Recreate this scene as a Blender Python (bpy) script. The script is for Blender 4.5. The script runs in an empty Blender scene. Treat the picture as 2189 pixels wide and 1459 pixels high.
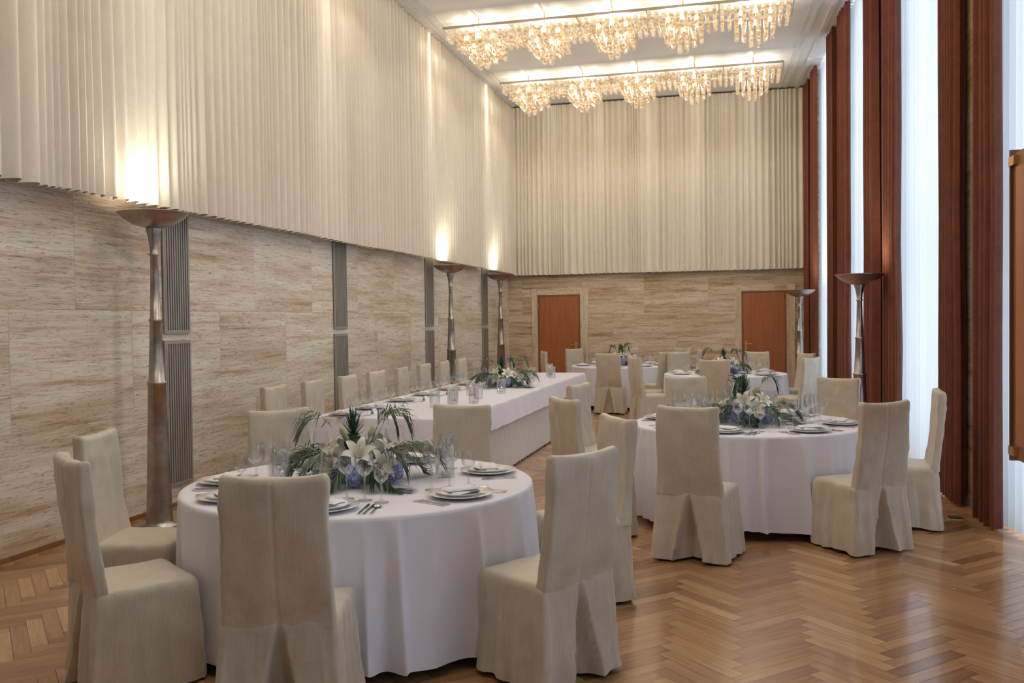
import bpy, bmesh, math, random
from mathutils import Vector, Matrix, noise
random.seed(7)
D=bpy.data; S=bpy.context.scene
COL=S.collection
S.view_settings.view_transform='Standard'
S.view_settings.exposure=0.46
# ------------------------------------------------------------------ materials
def new_mat(name):
    m=D.materials.new(name); m.use_nodes=True
    nt=m.node_tree; nt.nodes.clear()
    out=nt.nodes.new('ShaderNodeOutputMaterial')
    return m,nt,out
def N(nt,t,**kw):
    n=nt.nodes.new(t)
    for k,v in kw.items():
        if k in n.inputs: n.inputs[k].default_value=v
        else: setattr(n,k,v)
    return n
def L(nt,a,b): nt.links.new(a,b)
def ramp(nt,stops):
    r=nt.nodes.new('ShaderNodeValToRGB')
    e=r.color_ramp.elements
    e[0].position=stops[0][0]; e[0].color=(*stops[0][1],1)
    e[1].position=stops[-1][0]; e[1].color=(*stops[-1][1],1)
    for p,c in stops[1:-1]:
        x=e.new(p); x.color=(*c,1)
    return r
def simple(name,col,rough=.5,metal=0,sheen=0,coat=0,bump=None,spec=.5,var=0.0,vscale=6,emit=None):
    m,nt,out=new_mat(name)
    b=N(nt,'ShaderNodeBsdfPrincipled')
    b.inputs['Base Color'].default_value=(*col,1); b.inputs['Roughness'].default_value=rough
    b.inputs['Metallic'].default_value=metal; b.inputs['Sheen Weight'].default_value=sheen
    b.inputs['Coat Weight'].default_value=coat; b.inputs['Specular IOR Level'].default_value=spec
    tc=N(nt,'ShaderNodeTexCoord')
    if var>0:
        no=N(nt,'ShaderNodeTexNoise'); no.inputs['Scale'].default_value=vscale; no.inputs['Detail'].default_value=5
        L(nt,tc.outputs['Object'],no.inputs['Vector'])
        r=ramp(nt,[(.3,tuple(c*(1-var) for c in col)),(.7,tuple(min(1,c*(1+var)) for c in col))])
        L(nt,no.outputs['Fac'],r.inputs['Fac']); L(nt,r.outputs['Color'],b.inputs['Base Color'])
    if bump:
        sc,st,dist=bump
        mp=N(nt,'ShaderNodeMapping'); mp.inputs['Scale'].default_value=sc
        no=N(nt,'ShaderNodeTexNoise'); no.inputs['Scale'].default_value=1; no.inputs['Detail'].default_value=4
        L(nt,tc.outputs['Object'],mp.inputs['Vector']); L(nt,mp.outputs['Vector'],no.inputs['Vector'])
        bp=N(nt,'ShaderNodeBump'); bp.inputs['Strength'].default_value=st; bp.inputs['Distance'].default_value=dist
        L(nt,no.outputs['Fac'],bp.inputs['Height']); L(nt,bp.outputs['Normal'],b.inputs['Normal'])
    if emit:
        b.inputs['Emission Color'].default_value=(*emit[0],1); b.inputs['Emission Strength'].default_value=emit[1]
    L(nt,b.outputs[0],out.inputs[0])
    return m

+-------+

Problem statement: Transcribe the material exactly, keeping every word and none of the pictures.

Task solution:
Recreate this scene as a Blender Python (bpy) script. The script is for Blender 4.5. The script runs in an empty Blender scene. Treat the picture as 2189 pixels wide and 1459 pixels high.
import bpy, bmesh, math, random
from mathutils import Vector, Matrix, noise
random.seed(7)
D=bpy.data; S=bpy.context.scene
COL=S.collection
S.view_settings.view_transform='Standard'
S.view_settings.exposure=0.46
# ------------------------------------------------------------------ materials
def new_mat(name):
    m=D.materials.new(name); m.use_nodes=True
    nt=m.node_tree; nt.nodes.clear()
    out=nt.nodes.new('ShaderNodeOutputMaterial')
    return m,nt,out
def N(nt,t,**kw):
    n=nt.nodes.new(t)
    for k,v in kw.items():
        if k in n.inputs: n.inputs[k].default_value=v
        else: setattr(n,k,v)
    return n
def L(nt,a,b): nt.links.new(a,b)
def ramp(nt,stops):
    r=nt.nodes.new('ShaderNodeValToRGB')
    e=r.color_ramp.elements
    e[0].position=stops[0][0]; e[0].color=(*stops[0][1],1)
    e[1].position=stops[-1][0]; e[1].color=(*stops[-1][1],1)
    for p,c in stops[1:-1]:
        x=e.new(p); x.color=(*c,1)
    return r
def simple(name,col,rough=.5,metal=0,sheen=0,coat=0,bump=None,spec=.5,var=0.0,vscale=6,emit=None):
    m,nt,out=new_mat(name)
    b=N(nt,'ShaderNodeBsdfPrincipled')
    b.inputs['Base Color'].default_value=(*col,1); b.inputs['Roughness'].default_value=rough
    b.inputs['Metallic'].default_value=metal; b.inputs['Sheen Weight'].default_value=sheen
    b.inputs['Coat Weight'].default_value=coat; b.inputs['Specular IOR Level'].default_value=spec
    tc=N(nt,'ShaderNodeTexCoord')
    if var>0:
        no=N(nt,'ShaderNodeTexNoise'); no.inputs['Scale'].default_value=vscale; no.inputs['Detail'].default_value=5
        L(nt,tc.outputs['Object'],no.inputs['Vector'])
        r=ramp(nt,[(.3,tuple(c*(1-var) for c in col)),(.7,tuple(min(1,c*(1+var)) for c in col))])
        L(nt,no.outputs['Fac'],r.inputs['Fac']); L(nt,r.outputs['Color'],b.inputs['Base Color'])
    if bump:
        sc,st,dist=bump
        mp=N(nt,'ShaderNodeMapping'); mp.inputs['Scale'].default_value=sc
        no=N(nt,'ShaderNodeTexNoise'); no.inputs['Scale'].default_value=1; no.inputs['Detail'].default_value=4
        L(nt,tc.outputs['Object'],mp.inputs['Vector']); L(nt,mp.outputs['Vector'],no.inputs['Vector'])
        bp=N(nt,'ShaderNodeBump'); bp.inputs['Strength'].default_value=st; bp.inputs['Distance'].default_value=dist
        L(nt,no.outputs['Fac'],bp.inputs['Height']); L(nt,bp.outputs['Normal'],b.inputs['Normal'])
    if emit:
        b.inputs['Emission Color'].default_value=(*emit[0],1); b.inputs['Emission Strength'].default_value=emit[1]
    L(nt,b.outputs[0],out.inputs[0])
    return m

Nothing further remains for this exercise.